In
So Much Reform, So Little Change, Charles Payne advocates for a deeper understanding of why urban schools fail the youth they teach. Payne suggests that those who think “surely, by now, we have had enough talk about and experience with failure? Let’s focus on what works” (5) are well-intentioned for their sense of urgency but are unlikely to make systemic progress because they only partially understand the causes of school failure. With bold, engaging, and sometimes humorous prose, Payne deftly unfolds the profundity of urban school failure and shows readers that improvement efforts must engage both structural and cultural features of schools to bring about success.
Payne illustrates the dismal state of urban schooling with anecdotes that depict the demoralization and lack of efficacy common among adults in urban schools. He begins with a story of Joyce Kingon, a new South Bronx teacher who enters a world of broken clocks, revolving-door reading programs, and colleagues who scream at students to communicate with them. Because her principal maintained a “laserlike focus on bulletin boards” (19)—an effort that would impress district administrators and visitors—Joyce never had an opportunity to engage in any deep examination of classroom practice. Payne also describes his own experience studying Chicago’s Westside High School, a notoriously dysfunctional setting where staff endured at least three plans to improve the school’s wild hallways though none gained traction. Payne observed that despite their efforts, the staff never believed that any plan would actually work.
Payne also synthesizes research that links the quality of human relations in urban schools to their rates of success or failure. He discusses a series of studies the Consortium on Chicago School Research commissioned from 1995 to 2006, which identified lack of trust among colleagues as a significant factor in school failure. Payne also describes Helen Gouldner’s 1978 study of black teachers in all-black classrooms in which she found that teachers’ inherent beliefs about students’ abilities dictated student performance in the classroom. Whereas students whom teachers regarded as “advanced” acted so, the students whom teachers assumed were less capable performed as though they were. Payne argues that lack of trust and differentiated student expectations are indicative of low levels of social capital and that ignoring these features of schooling diminishes the capacity for genuine improvement.

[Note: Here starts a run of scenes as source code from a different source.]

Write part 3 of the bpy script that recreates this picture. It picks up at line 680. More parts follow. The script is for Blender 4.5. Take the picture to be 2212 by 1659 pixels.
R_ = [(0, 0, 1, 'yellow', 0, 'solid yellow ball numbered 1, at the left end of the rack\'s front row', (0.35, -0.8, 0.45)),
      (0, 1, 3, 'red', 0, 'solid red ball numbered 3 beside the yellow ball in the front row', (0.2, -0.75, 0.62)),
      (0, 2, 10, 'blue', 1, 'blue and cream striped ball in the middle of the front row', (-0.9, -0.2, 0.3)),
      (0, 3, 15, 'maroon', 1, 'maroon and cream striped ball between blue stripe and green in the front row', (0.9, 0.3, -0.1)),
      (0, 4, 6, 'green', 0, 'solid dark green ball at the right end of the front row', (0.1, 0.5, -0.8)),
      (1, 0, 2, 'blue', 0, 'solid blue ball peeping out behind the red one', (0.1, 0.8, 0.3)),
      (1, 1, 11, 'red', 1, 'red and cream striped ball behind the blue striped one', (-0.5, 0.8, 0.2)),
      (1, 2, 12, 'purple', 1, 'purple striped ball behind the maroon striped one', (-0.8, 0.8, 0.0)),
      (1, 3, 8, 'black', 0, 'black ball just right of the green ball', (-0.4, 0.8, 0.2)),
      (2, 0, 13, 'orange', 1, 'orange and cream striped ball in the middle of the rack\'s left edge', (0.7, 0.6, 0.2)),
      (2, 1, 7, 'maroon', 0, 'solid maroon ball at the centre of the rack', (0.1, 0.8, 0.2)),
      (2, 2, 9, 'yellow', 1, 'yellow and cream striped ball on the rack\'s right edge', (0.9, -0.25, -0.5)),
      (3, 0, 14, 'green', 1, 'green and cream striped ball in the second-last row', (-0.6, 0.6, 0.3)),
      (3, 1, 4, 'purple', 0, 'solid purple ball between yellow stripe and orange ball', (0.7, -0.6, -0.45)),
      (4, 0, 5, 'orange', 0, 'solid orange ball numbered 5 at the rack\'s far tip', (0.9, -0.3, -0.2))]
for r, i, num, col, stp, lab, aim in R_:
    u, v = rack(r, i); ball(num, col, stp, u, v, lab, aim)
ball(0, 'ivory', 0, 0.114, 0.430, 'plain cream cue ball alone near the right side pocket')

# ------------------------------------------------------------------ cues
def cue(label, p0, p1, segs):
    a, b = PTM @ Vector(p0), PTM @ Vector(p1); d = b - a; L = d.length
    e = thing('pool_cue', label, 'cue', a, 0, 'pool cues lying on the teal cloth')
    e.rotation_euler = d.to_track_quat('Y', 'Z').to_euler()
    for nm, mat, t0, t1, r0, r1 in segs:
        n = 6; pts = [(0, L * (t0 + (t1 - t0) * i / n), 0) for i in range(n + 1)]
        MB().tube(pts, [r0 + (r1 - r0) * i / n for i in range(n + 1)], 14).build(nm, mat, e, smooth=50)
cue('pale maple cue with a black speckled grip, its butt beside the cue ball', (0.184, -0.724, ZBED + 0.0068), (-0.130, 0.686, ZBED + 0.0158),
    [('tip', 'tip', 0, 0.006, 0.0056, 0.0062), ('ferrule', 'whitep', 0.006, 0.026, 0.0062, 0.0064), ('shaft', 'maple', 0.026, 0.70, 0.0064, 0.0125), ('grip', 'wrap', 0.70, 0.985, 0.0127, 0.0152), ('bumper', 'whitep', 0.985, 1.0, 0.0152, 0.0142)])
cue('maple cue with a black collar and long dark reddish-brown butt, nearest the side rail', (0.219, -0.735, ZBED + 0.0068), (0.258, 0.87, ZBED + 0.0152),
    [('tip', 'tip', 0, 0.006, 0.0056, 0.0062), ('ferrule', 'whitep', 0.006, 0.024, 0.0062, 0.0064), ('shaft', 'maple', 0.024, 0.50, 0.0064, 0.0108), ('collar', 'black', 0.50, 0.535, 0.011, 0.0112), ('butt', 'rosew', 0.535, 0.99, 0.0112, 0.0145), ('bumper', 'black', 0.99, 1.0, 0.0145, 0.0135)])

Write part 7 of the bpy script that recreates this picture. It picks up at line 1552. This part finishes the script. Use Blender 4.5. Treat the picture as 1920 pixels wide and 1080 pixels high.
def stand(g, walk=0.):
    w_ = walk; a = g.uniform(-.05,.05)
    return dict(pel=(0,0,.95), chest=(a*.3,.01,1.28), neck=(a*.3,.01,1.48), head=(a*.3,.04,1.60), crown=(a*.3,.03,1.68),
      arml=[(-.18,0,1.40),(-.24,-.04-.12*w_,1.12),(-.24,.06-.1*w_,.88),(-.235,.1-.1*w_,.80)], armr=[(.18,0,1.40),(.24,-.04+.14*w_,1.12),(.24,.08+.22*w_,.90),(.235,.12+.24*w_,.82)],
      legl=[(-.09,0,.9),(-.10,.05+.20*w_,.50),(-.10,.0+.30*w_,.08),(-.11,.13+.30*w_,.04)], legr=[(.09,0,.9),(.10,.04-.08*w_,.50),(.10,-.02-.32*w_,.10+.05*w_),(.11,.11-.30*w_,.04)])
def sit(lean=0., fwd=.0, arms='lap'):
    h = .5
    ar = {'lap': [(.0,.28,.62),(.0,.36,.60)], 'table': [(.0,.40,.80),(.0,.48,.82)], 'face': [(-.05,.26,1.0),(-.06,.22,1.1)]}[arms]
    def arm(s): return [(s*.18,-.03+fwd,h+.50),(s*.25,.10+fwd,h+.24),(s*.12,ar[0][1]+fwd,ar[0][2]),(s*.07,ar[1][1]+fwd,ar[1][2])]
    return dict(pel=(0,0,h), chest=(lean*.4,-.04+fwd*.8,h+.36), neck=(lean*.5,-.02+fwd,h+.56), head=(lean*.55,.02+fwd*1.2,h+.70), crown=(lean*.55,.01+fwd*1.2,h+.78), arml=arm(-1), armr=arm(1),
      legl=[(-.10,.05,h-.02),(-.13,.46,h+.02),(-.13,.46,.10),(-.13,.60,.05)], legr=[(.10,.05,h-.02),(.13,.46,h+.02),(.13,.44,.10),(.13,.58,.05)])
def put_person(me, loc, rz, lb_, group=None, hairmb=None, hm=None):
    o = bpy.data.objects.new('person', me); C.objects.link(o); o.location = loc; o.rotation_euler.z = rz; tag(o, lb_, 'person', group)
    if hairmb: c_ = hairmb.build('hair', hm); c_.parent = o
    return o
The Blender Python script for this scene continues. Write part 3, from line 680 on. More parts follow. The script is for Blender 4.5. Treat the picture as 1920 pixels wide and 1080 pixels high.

In a society where urban school failure reproduces itself almost automatically, where ideologies of class, race, and power blend with the structures of society and schools to create an indomitable force, readers may expect Payne to be skeptical that school reform efforts could positively affect youth. Indeed, readers may finish the book with a sense that their work with urban schools is futile because the problems are more complex than they originally considered. In creating this sentiment among readers, Payne might widen the distance between those committed to school reform and practice. Yet, through poignant counterexamples he posits a more promising conclusion. For instance, in chapter 3 he highlights features of black schools in the South before desegregation in which adults kept high standards of social and intellectual performance and exhibited a personal investment in students’ academic trajectories. And in the epilogue, Payne describes his father’s schooling experiences, which guided development of the whole self, demanded high standards, and fostered a sense of community among classmates. Today, scholarship translates these school features into two main constructs of social capital—academic press and social support—and Payne cites current research indicating that high levels of these constructs have a positive impact on student performance. While much reform overemphasizes changes in structural aspects, like money and curricula, Payne reasons that the social and cultural context of schools is equally critical to consider. Thus, applying lessons from these historical examples to urban reform efforts could improve school culture and student achievement.
Payne’s recommendation for urban school reform is an amalgam of the research, personal experiences, and historical examples he has contemplated during his decades as an educator. He advocates for instructional leadership; professional communities that ensure high levels of coherence and accountability; high-quality instruction; and attention to the social, emotional, and intellectual needs of youth. Borrowing from Johns Hopkins’ Talent Development model, he argues that instead of focusing on one or more of these traits, successful reform efforts will operate comprehensively and intensively toward sustained improvement. Viewing reform this way, he believes, will allow readers to be smart about transforming urban schools.